## begin MATERIAL PROVIDED
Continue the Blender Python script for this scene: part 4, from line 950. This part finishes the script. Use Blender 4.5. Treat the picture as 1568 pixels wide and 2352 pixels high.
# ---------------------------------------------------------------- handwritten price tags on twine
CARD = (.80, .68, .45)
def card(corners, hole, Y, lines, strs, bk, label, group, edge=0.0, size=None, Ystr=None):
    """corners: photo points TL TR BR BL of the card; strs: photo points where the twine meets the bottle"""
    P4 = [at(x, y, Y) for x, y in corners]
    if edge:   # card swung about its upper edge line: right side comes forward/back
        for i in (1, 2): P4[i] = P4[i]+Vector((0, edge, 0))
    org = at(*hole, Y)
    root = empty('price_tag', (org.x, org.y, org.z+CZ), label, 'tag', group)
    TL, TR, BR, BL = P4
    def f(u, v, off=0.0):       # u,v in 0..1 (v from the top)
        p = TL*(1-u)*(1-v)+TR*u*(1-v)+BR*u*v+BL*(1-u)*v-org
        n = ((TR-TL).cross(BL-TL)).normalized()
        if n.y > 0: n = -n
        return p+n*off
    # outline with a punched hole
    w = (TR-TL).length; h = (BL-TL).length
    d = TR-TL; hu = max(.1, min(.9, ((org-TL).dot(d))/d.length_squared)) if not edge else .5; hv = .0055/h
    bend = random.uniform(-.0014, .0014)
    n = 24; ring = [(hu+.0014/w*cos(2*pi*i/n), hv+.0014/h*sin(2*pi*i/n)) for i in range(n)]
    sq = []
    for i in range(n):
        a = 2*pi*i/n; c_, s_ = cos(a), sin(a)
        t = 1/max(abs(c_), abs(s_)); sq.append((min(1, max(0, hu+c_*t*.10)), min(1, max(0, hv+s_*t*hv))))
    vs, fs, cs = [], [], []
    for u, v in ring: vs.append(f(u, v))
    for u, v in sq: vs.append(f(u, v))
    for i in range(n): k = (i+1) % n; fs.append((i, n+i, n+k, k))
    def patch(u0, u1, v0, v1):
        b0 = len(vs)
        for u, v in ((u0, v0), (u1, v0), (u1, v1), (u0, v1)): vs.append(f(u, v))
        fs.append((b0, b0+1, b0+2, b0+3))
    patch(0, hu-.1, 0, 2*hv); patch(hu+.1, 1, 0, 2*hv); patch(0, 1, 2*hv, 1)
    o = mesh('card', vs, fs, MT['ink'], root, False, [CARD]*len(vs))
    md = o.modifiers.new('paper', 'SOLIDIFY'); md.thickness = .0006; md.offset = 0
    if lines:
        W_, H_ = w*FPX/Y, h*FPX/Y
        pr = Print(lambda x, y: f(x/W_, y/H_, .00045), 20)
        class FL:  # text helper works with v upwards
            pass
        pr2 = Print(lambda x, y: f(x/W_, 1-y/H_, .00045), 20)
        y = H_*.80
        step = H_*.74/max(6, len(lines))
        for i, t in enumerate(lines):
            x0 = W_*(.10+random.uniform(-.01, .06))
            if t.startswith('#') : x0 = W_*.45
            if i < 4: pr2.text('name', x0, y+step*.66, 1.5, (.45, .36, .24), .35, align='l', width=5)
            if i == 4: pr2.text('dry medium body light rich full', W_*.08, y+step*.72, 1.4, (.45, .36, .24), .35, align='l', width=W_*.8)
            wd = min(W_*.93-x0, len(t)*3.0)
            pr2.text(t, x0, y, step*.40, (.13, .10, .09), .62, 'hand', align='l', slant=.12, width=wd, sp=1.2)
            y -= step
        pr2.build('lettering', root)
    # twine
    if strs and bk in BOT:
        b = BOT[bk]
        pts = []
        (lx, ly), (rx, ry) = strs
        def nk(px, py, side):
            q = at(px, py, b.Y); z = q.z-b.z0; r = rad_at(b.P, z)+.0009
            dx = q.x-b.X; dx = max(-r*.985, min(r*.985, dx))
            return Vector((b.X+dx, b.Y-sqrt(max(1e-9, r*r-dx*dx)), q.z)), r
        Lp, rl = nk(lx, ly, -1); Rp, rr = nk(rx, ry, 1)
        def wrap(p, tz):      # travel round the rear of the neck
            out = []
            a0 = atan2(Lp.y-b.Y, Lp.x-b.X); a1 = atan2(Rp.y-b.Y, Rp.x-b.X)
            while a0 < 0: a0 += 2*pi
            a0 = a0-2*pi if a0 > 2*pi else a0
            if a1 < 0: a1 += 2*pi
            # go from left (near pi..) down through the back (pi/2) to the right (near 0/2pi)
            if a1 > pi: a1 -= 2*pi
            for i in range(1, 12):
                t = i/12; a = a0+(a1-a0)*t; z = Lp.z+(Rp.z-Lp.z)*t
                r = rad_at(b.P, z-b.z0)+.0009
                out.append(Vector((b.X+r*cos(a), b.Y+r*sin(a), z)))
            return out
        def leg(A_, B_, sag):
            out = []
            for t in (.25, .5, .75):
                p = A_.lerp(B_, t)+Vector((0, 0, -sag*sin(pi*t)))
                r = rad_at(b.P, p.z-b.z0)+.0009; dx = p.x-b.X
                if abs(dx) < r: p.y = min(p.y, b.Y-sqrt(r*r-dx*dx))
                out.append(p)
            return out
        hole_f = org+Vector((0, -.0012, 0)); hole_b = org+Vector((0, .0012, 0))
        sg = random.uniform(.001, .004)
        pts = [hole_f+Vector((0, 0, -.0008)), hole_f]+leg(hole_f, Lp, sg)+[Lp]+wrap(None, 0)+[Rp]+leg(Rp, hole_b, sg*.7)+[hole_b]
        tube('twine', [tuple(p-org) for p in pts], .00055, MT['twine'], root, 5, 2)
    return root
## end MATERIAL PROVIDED
Repeat the whole listing exactly, keeping every line intact.

PROBLEM SOLUTION –
Continue the Blender Python script for this scene: part 4, from line 950. This part finishes the script. Use Blender 4.5. Treat the picture as 1568 pixels wide and 2352 pixels high.
# ---------------------------------------------------------------- handwritten price tags on twine
CARD = (.80, .68, .45)
def card(corners, hole, Y, lines, strs, bk, label, group, edge=0.0, size=None, Ystr=None):
    """corners: photo points TL TR BR BL of the card; strs: photo points where the twine meets the bottle"""
    P4 = [at(x, y, Y) for x, y in corners]
    if edge:   # card swung about its upper edge line: right side comes forward/back
        for i in (1, 2): P4[i] = P4[i]+Vector((0, edge, 0))
    org = at(*hole, Y)
    root = empty('price_tag', (org.x, org.y, org.z+CZ), label, 'tag', group)
    TL, TR, BR, BL = P4
    def f(u, v, off=0.0):       # u,v in 0..1 (v from the top)
        p = TL*(1-u)*(1-v)+TR*u*(1-v)+BR*u*v+BL*(1-u)*v-org
        n = ((TR-TL).cross(BL-TL)).normalized()
        if n.y > 0: n = -n
        return p+n*off
    # outline with a punched hole
    w = (TR-TL).length; h = (BL-TL).length
    d = TR-TL; hu = max(.1, min(.9, ((org-TL).dot(d))/d.length_squared)) if not edge else .5; hv = .0055/h
    bend = random.uniform(-.0014, .0014)
    n = 24; ring = [(hu+.0014/w*cos(2*pi*i/n), hv+.0014/h*sin(2*pi*i/n)) for i in range(n)]
    sq = []
    for i in range(n):
        a = 2*pi*i/n; c_, s_ = cos(a), sin(a)
        t = 1/max(abs(c_), abs(s_)); sq.append((min(1, max(0, hu+c_*t*.10)), min(1, max(0, hv+s_*t*hv))))
    vs, fs, cs = [], [], []
    for u, v in ring: vs.append(f(u, v))
    for u, v in sq: vs.append(f(u, v))
    for i in range(n): k = (i+1) % n; fs.append((i, n+i, n+k, k))
    def patch(u0, u1, v0, v1):
        b0 = len(vs)
        for u, v in ((u0, v0), (u1, v0), (u1, v1), (u0, v1)): vs.append(f(u, v))
        fs.append((b0, b0+1, b0+2, b0+3))
    patch(0, hu-.1, 0, 2*hv); patch(hu+.1, 1, 0, 2*hv); patch(0, 1, 2*hv, 1)
    o = mesh('card', vs, fs, MT['ink'], root, False, [CARD]*len(vs))
    md = o.modifiers.new('paper', 'SOLIDIFY'); md.thickness = .0006; md.offset = 0
    if lines:
        W_, H_ = w*FPX/Y, h*FPX/Y
        pr = Print(lambda x, y: f(x/W_, y/H_, .00045), 20)
        class FL:  # text helper works with v upwards
            pass
        pr2 = Print(lambda x, y: f(x/W_, 1-y/H_, .00045), 20)
        y = H_*.80
        step = H_*.74/max(6, len(lines))
        for i, t in enumerate(lines):
            x0 = W_*(.10+random.uniform(-.01, .06))
            if t.startswith('#') : x0 = W_*.45
            if i < 4: pr2.text('name', x0, y+step*.66, 1.5, (.45, .36, .24), .35, align='l', width=5)
            if i == 4: pr2.text('dry medium body light rich full', W_*.08, y+step*.72, 1.4, (.45, .36, .24), .35, align='l', width=W_*.8)
            wd = min(W_*.93-x0, len(t)*3.0)
            pr2.text(t, x0, y, step*.40, (.13, .10, .09), .62, 'hand', align='l', slant=.12, width=wd, sp=1.2)
            y -= step
        pr2.build('lettering', root)
    # twine
    if strs and bk in BOT:
        b = BOT[bk]
        pts = []
        (lx, ly), (rx, ry) = strs
        def nk(px, py, side):
            q = at(px, py, b.Y); z = q.z-b.z0; r = rad_at(b.P, z)+.0009
            dx = q.x-b.X; dx = max(-r*.985, min(r*.985, dx))
            return Vector((b.X+dx, b.Y-sqrt(max(1e-9, r*r-dx*dx)), q.z)), r
        Lp, rl = nk(lx, ly, -1); Rp, rr = nk(rx, ry, 1)
        def wrap(p, tz):      # travel round the rear of the neck
            out = []
            a0 = atan2(Lp.y-b.Y, Lp.x-b.X); a1 = atan2(Rp.y-b.Y, Rp.x-b.X)
            while a0 < 0: a0 += 2*pi
            a0 = a0-2*pi if a0 > 2*pi else a0
            if a1 < 0: a1 += 2*pi
            # go from left (near pi..) down through the back (pi/2) to the right (near 0/2pi)
            if a1 > pi: a1 -= 2*pi
            for i in range(1, 12):
                t = i/12; a = a0+(a1-a0)*t; z = Lp.z+(Rp.z-Lp.z)*t
                r = rad_at(b.P, z-b.z0)+.0009
                out.append(Vector((b.X+r*cos(a), b.Y+r*sin(a), z)))
            return out
        def leg(A_, B_, sag):
            out = []
            for t in (.25, .5, .75):
                p = A_.lerp(B_, t)+Vector((0, 0, -sag*sin(pi*t)))
                r = rad_at(b.P, p.z-b.z0)+.0009; dx = p.x-b.X
                if abs(dx) < r: p.y = min(p.y, b.Y-sqrt(r*r-dx*dx))
                out.append(p)
            return out
        hole_f = org+Vector((0, -.0012, 0)); hole_b = org+Vector((0, .0012, 0))
        sg = random.uniform(.001, .004)
        pts = [hole_f+Vector((0, 0, -.0008)), hole_f]+leg(hole_f, Lp, sg)+[Lp]+wrap(None, 0)+[Rp]+leg(Rp, hole_b, sg*.7)+[hole_b]
        tube('twine', [tuple(p-org) for p in pts], .00055, MT['twine'], root, 5, 2)
    return root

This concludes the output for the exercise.